Tuesday, October 18, 2005


In an odd cosmic twist, I have discussed the merits of packing twice today.

You know.... packing of clothing for a trip.

Underpack and you are totally screwed when you realize you have a key flaw in your apparel. choices.

Overpack and you are lugging half your wardrobe across a continent.

But here is a bottom line (no pun intended) non-negotiable.... There shalt be no butt funk whilst traveling.

It's one thing to be a slug and pull on yesterdays clothing when you are alone at home. It is an all together different issue when you are out in some serious public. With strangers. With collegues. With friends. EVEN with family. Because no matter WHO you are with, you are in close quarters when you are traveling.

On an airplane. In a car. In a hotel room. In a cruise ship cubbyhole. In a meeting room. In someone ELSE'S living room.
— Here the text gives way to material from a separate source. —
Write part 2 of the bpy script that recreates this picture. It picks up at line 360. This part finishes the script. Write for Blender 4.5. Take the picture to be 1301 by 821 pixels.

Please people. Clean underwear out there, will ya?


LivingWilde said...

JUST FOR THE RECORD.... I ALWAYS overpack underwear.

Cause that's just nasty.

Martha in CA said...


Underwear. And lots of it (in my case there is lots OF it...I just LOVE briefs...though there is nothing "brief" about 'em!). I always over-pack undies, and when I come home even the clean ones go in the dirty clothes basket! Why? Cuz I don't want to wear unders that "smell like the suitcase."

Stacy said...

omfsm... finally someone willing to talk about things of IMPORTANCE! YES! Pack underwear, and lots of it. 'Cause nothin' grows butt funk faster than riding in a car between, say (and this is totally hypothetical) Fort Worth and Austin. Sometimes, 'tis necessary to change underwear in the course of a DAY, people. Road trip necessities: lots of underwear. And those wet Cottonelle wipes aren't a bad idea, either.

Liz said...

Erma Bombeck wrote in one of her books of preparing to go on a "spontaneous" trip. Her husband seemed to believe one could declare, "We are going on a trip tomorrow!" and then sit and calmly read the newspaper.

She, on the other hand, immediately picked up her purse and headed for the store. When her husband inquired as to what she was doing, she informed him that she was going to buy the family new underwear because one COULD NOT go on a trip in old ratty underwear. If the unthinkable were to happen, one would NOT want to be in the emergency room wearing ratty underwear! She quotes her own grandmother: "That is not underwear to be hit by a car in."

Sarah Lena said...

Wow, it's been so long since I thought of Erma Bombeck. She was one of my favorite writers when I was younger.. she could definitely induce some belly laughs.